Bravo, Steven. Bravo.

Brian Kelly Lind - 5/23/2004


I assume you have already read the article in todays NY Times Magazine about the photos and war. If not here is the link, it is extremely powerful definatly the best article I've read about what these photos really "mean" so far.

My teaser and favorite quote:

"Considered in this light, the photgraphs are us.... If there is something comparable to what these pictures show it would be some of the photographs of black victims of lynching taken between the 1880's and 1930's, which show Americans grinning beneath the naked mutilated body of a black man or woman hanging behind them from a tree. The lynching photographs were souvenirs of a collective action whose participants felt perfectly justified in what they had done. So are the pictures from Abu Ghraib."

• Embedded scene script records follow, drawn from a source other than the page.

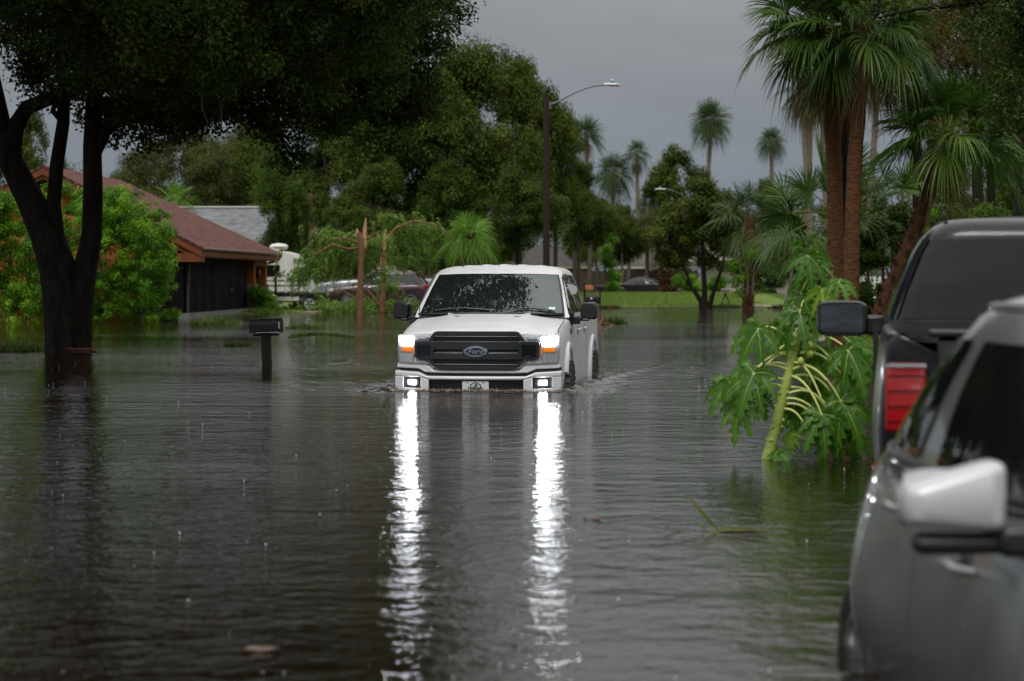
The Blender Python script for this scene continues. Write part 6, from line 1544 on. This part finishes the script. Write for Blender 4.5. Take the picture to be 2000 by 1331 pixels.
def pleaf(att, start, size, axis, normal, mat=None, seed=0, droop=.5, nlobe=7, midbend=.08):
    """palmate papaya blade: lobes with side teeth, hung from the petiole end"""
    size *= .9; rng = np.random.default_rng(seed); att = Vector(att)
    ax = Vector(axis).normalized(); nr = Vector(normal); nr = (nr - ax*nr.dot(ax)).normalized(); sd = nr.cross(ax)
    b = MB(); ts = []
    prof = [(0., .02), (.14, .12), (.30, .14), (.38, .09), (.50, .23), (.57, .09), (.67, .20), (.73, .06), (.84, .12), (.90, .04), (1., .004)]
    for i in range(nlobe):
        a = R(-122 + 244*i/(nlobe-1)); ll = size*(.62+.38*math.cos(a*.72))*(.9+.2*rng.random())
        d = ax*math.cos(a) + sd*math.sin(a); cr_ = nr.cross(d); tilt = (rng.random()-.5)*1.3; dro = droop*(.7+.6*rng.random())
        L_, C__, R_ = [], [], []
        for s, w_ in prof:
            c = att + d*ll*s*(1-.15*dro*s) - Vector((0, 0, 1))*ll*dro*.55*s**2.2 + nr*ll*.06*math.sin(s*3.1)
            e = (cr_*math.cos(tilt) + nr*math.sin(tilt))*ll*w_*(1.05 if s > .35 else 1.5)
            fw = d*ll*.07*(w_ > .15)
            C__.append(c + nr*0); L_.append(c + e + nr*ll*w_*.28 + fw); R_.append(c - e + nr*ll*w_*.28 + fw)
        n = len(prof); b.add(L_ + C__ + R_, [(j, j+1, n+j+1, n+j) for j in range(n-1)] + [(n+j, n+j+1, 2*n+j+1, 2*n+j) for j in range(n-1)])
    V = np.array(b.v); Fq = np.array(b.f); o = np_obj('leaf', V, Fq, mat or LF_PAP, root, np.clip(rng.random(len(V))*.5+.5*rng.random(), 0, 1), smooth=True)
    q = MB()    # pale veins
    for i in range(nlobe):
        n3 = 3*len(prof); n = len(prof); P = [Vector(b.v[i*n3+n+j]) + nr*size*.006 for j in range(n-2)]; q.tube(P, [size*.0065*(1-.8*j/(n-3)) for j in range(n-2)], 4)
    q.build('leaf_vein', PETI, o, 60)
    if start is not None:
        s0 = Vector(start); m1 = s0.lerp(att, .4) + Vector((0, 0, .07*(att-s0).length/.25)); m2 = s0.lerp(att, .75) + Vector((0, 0, .055*(att-s0).length/.25))
        q = MB(); pts = [s0]
        for j in range(1, 9):
            t = j/8; pts.append(s0*(1-t)**3 + m1*3*t*(1-t)**2 + m2*3*t*t*(1-t) + att*t**3)
        q.tube(pts, [.0105-.0005*j for j in range(9)], 7); q.build('petiole', PETI, o, 60)
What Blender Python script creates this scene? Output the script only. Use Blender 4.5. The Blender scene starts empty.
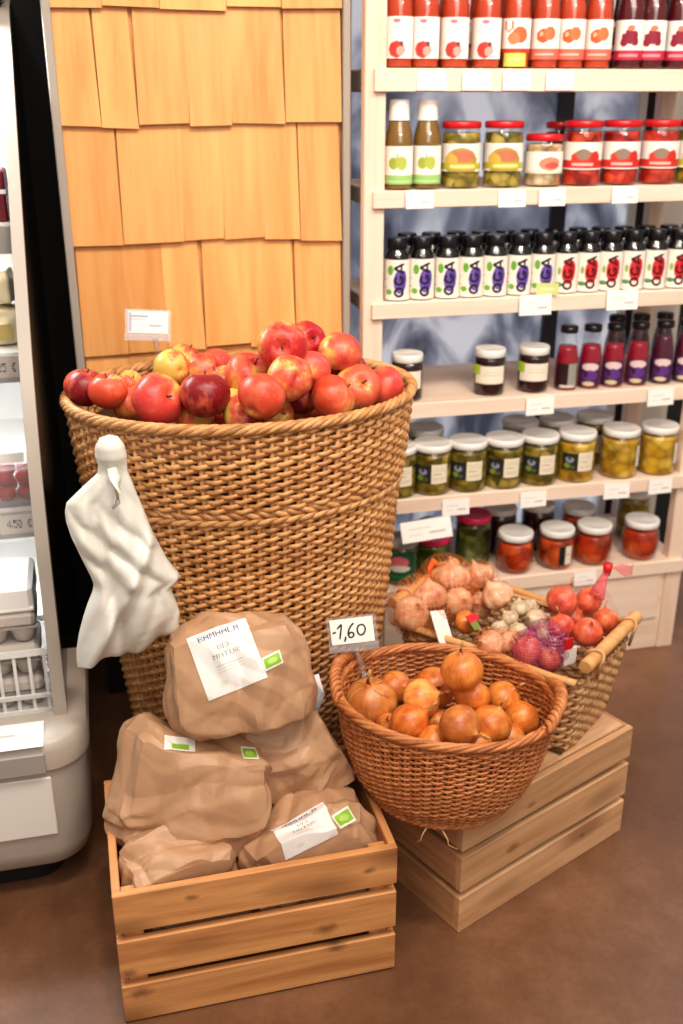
import bpy, math, random
import numpy as np
from mathutils import Vector, Matrix, noise as mnoise
from mathutils.bvhtree import BVHTree
random.seed(7); np.random.seed(7)
PI = math.pi
C = bpy.context.scene.collection
R = math.radians

# ------------------------------------------------------------------ colours / materials
def lin(c):
    c /= 255.0
    return c/12.92 if c <= .04045 else ((c+.055)/1.055)**2.4
def S(r, g, b): return (lin(r), lin(g), lin(b))
def mix3(a, b, t): return tuple(a[i]*(1-t)+b[i]*t for i in range(3))

class NT:
    def __init__(s, name):
        s.m = bpy.data.materials.new(name); s.m.use_nodes = True
        s.t = s.m.node_tree; s.t.nodes.clear()
        s.out = s.n('ShaderNodeOutputMaterial')
    def n(s, typ, **kw):
        nd = s.t.nodes.new(typ)
        for k, v in kw.items():
            if k in nd.inputs.keys() if isinstance(k, str) else False: nd.inputs[k].default_value = v
            else: setattr(nd, k, v)
        return nd
    def l(s, a, b): s.t.links.new(a, b)
    def math(s, op, a, b=None):
        nd = s.n('ShaderNodeMath', operation=op)
        for i, v in enumerate((a, b)):
            if v is None: continue
            if isinstance(v, (int, float)): nd.inputs[i].default_value = v
            else: s.l(v, nd.inputs[i])
        return nd.outputs[0]
    def ramp(s, fac, stops):
        nd = s.n('ShaderNodeValToRGB'); e = nd.color_ramp.elements
        while len(e) < len(stops): e.new(.5)
        for el, (p, c) in zip(e, stops):
            el.position = p; el.color = (*c, 1) if len(c) == 3 else c
        s.l(fac, nd.inputs[0]); return nd.outputs[0]
    def mixc(s, f, a, b, blend='MIX'):
        nd = s.n('ShaderNodeMix', data_type='RGBA', blend_type=blend)
        for i, v in ((0, f), (6, a), (7, b)):
            if isinstance(v, (int, float)): nd.inputs[i].default_value = v
            elif isinstance(v, tuple): nd.inputs[i].default_value = (*v, 1)
            else: s.l(v, nd.inputs[i])
        return nd.outputs[2]
    def coord(s, which='Object', scale=(1, 1, 1), loc=None):
        tc = s.n('ShaderNodeTexCoord'); mp = s.n('ShaderNodeMapping')
        mp.inputs['Scale'].default_value = scale
        s.l(tc.outputs[which], mp.inputs[0])
        if loc is not None: s.l(loc, mp.inputs['Location'])
        return mp.outputs[0]
    def noise(s, co, scale, detail=3, rough=.5, dist=0):
        nd = s.n('ShaderNodeTexNoise'); nd.inputs['Scale'].default_value = scale
        nd.inputs['Detail'].default_value = detail; nd.inputs['Roughness'].default_value = rough
        nd.inputs['Distortion'].default_value = dist
        s.l(co, nd.inputs['Vector']); return nd.outputs[0]
    def rnd(s): return s.n('ShaderNodeObjectInfo').outputs['Random']
    def bsdf(s, col, rough=.5, spec=.5, metallic=0, sub=0, bump=None, bstr=.3, bdist=.01, emis=None, estr=0, coat=0):
        b = s.n('ShaderNodeBsdfPrincipled')
        for k, v in (('Base Color', col), ('Roughness', rough), ('Specular IOR Level', spec), ('Metallic', metallic), ('Coat Weight', coat)):
            if isinstance(v, tuple): b.inputs[k].default_value = (*v, 1)
            elif isinstance(v, (int, float)): b.inputs[k].default_value = v
            else: s.l(v, b.inputs[k])
        if sub:
            b.inputs['Subsurface Weight'].default_value = sub; b.inputs['Subsurface Radius'].default_value = (.6, .3, .15); b.inputs['Subsurface Scale'].default_value = .01
        if emis: b.inputs['Emission Color'].default_value = (*emis, 1); b.inputs['Emission Strength'].default_value = estr
        if bump is not None:
            bp = s.n('ShaderNodeBump'); bp.inputs['Strength'].default_value = bstr; bp.inputs['Distance'].default_value = bdist
            s.l(bump, bp.inputs['Height']); s.l(bp.outputs[0], b.inputs['Normal'])
        s.l(b.outputs[0], s.out.inputs[0]); return b

def plain(name, c, rough=.5, spec=.5, metallic=0, var=.0, **k):
    t = NT(name); col = c
    if var:
        f = t.noise(t.coord('Object'), 30, 3)
        col = t.mixc(f, tuple(x*(1-var) for x in c), tuple(min(1, x*(1+var)) for x in c))
    t.bsdf(col, rough, spec, metallic, **k); return t.m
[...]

Truely a facinating article...


bob torres - 5/23/2004

I've been opposed to the war from the start (and caught up with some of the 'questionable' causes of the antiwar movement to boot), but I do agree that the US has truly done this on the fly. From the start, the war projections were wildly optimistic. I think part of this comes from good old fashioned hubris, and another big dose of it comes from the 'stovepiping' of intelligence that Bush, Cheney, et al. engaged in after 9-11. I'm also convinced that the problem with torture is one that goes up the ranks and stops with Rumsfeld, or possibly even Bush. As such, punishing a few soldiers is an interesting diversion, but it doesn't get at the heart of the problem.